Worked example: Inbox Check card
Here is an abbreviated version of the card we serve at https://check.live-direct-marketing.online/.well-known/agent.json:
{
"name": "Inbox Check",
"version": "1.2.0",
"description": "Free inbox placement tests. SPF/DKIM/DMARC, per-provider folder placement, DNSBL checks.",
"homepage": "https://check.live-direct-marketing.online",
"contact": { "email": "agents@live-direct-marketing.online" },
"auth": [
{ "type": "none", "scopes": ["read:public"] },
{ "type": "api_key", "header": "X-API-Key", "scopes": ["run:test", "read:history"] }
],
"transport": [
{ "type": "jsonrpc", "url": "https://check.live-direct-marketing.online/api/a2a" },
{ "type": "mcp", "package": "ldm-inbox-check-mcp" }
],
"capabilities": [
{ "name": "start_test", "description": "Start a new placement test." },
{ "name": "get_test", "description": "Fetch a verdict by test ID." },
{ "name": "list_providers", "description": "List current seed mailboxes." },
{ "name": "check_auth", "description": "Run SPF/DKIM/DMARC for a domain." },
{ "name": "check_blacklist","description": "Query 50+ DNSBL lists for an IP." }
]
}How a peer fetches and parses the card
A correctly-behaved A2A client follows five steps before it sends its first real request:
- Resolve domain. The user or upstream agent provided a hostname. The client fetches
https://<host>/.well-known/agent.json. - Validate certificate. Cards served over plain HTTP or with broken certificates must be rejected. This is the first line of defence against spoofed agents.

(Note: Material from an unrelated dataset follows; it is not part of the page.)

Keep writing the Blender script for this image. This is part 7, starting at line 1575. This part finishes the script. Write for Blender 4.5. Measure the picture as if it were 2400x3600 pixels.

- Parse and version-check. If the client supports the major version in the card, continue; otherwise fail with a clear error.
- Pick a transport and auth. Prefer MCP if supported; otherwise pick the first advertised transport the client can speak.
- Cache. Respect standard HTTP caching headers.
Cache-Control: max-age=86400is a common value.
Discovery at scale
Static well-known files cover one case: the agent's domain is already known. For everything else — agent marketplaces, autonomous scouting, cross-org directories — you need a registry on top. Two approaches are emerging in 2026:
- Curated directories. Projects like a2a-directory.org collect cards from public agents, verify ownership, and expose a search API. The equivalent of npm for agents.
- Peer-to-peer discovery. An agent you already trust publishes a list of agents it trusts. You walk the graph. This is how federated networks like ActivityPub scale discovery, and it will probably be how the A2A graph grows.
Finding an agent is not the same as trusting it. A valid card at a valid domain proves only that someone controls that domain. For high-stakes work you still need out-of-band verification — a public registry entry, a signed card, a shared secret provisioned by a human.
Security considerations
Agent discovery opens attack surfaces that REST APIs have never had to worry about. The big three:
Spoofed agent cards
An attacker who compromises a subdomain (agent.acme.com) can publish their own agent.json and impersonate Acme's capabilities. Mitigation: serve cards only from the apex or a small set of approved subdomains, and publish a CNAME-anchored CAA record so only your CA can issue certificates for it.
MITM on card fetch
If a client follows a plaintext HTTP redirect or ignores a bad cert, a network attacker can substitute a malicious card. Mitigation: the A2A spec requires HTTPS and a valid cert; no sane client should accept anything else. HSTS on the card domain is strongly recommended.
Scope creep in capabilities
An agent card can advertise capabilities the operator never intended to expose — for example, a debug method that reaches into internal systems. Mitigation: generate the card from a whitelist, not from your method registry. Review it before each deploy. Never auto-expose every function your agent can do.